Mankind. Destruction. Death
Until we invent the means of avoiding wars, we remain uncivilised, notwithstanding our technological advancement.
According to the philosophical view of James Baldwin, destruction and death are what most of mankind has been best at since we have heard of man.

Do we not give our children gifts of guns – instruments of death – on their birthdays, thus unconsciously ritualising birth with death?

No hiding place for despots
The message is loud and clear to the world’s despots, that there is no hiding place for dictators who commit pogrom on any human race for whatever reason, whether it is in Asaba, Katsina-Ala, Kosovo, Bosnia, Kigali, Mogadishu or My Lai. The human race, as God’s children, is one and must be respected.

Moved goalpost? Nah. I worry about stolen goalpost
It is this fear of being called upon to account for their “redemption” role in office that has  predicated the transition programmes contrived and manipulated by Africa’s military saviours.

It is either the transition throws up the dictator without his uniforms as in the case of late Sergeant Samuel Doe and Captain Blaise Campaore or the dictator enacts laws to forgive himself of his misdeeds while in office, or he arranges for his loyalists to take over. In such cases, Africa is denied the much vaunted grassroots popular democracy.

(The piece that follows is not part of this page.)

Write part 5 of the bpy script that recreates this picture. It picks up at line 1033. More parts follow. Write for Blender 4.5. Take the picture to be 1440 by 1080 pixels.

The controversy dogging Ghana’s so-called transition concerns the last minute smuggling into the new constitution, of indemnity clauses which protect Rawlings from prosecution for any malfeasance while playing “Junior Jesus” for Ghana. Thus like Napoleon, Rawlings believes that he who “saves” a nation violates no law!
People worry about rules being changed in the middle of the game. Me, I worry about our waking up one day to discover that someone has stolen the goal post!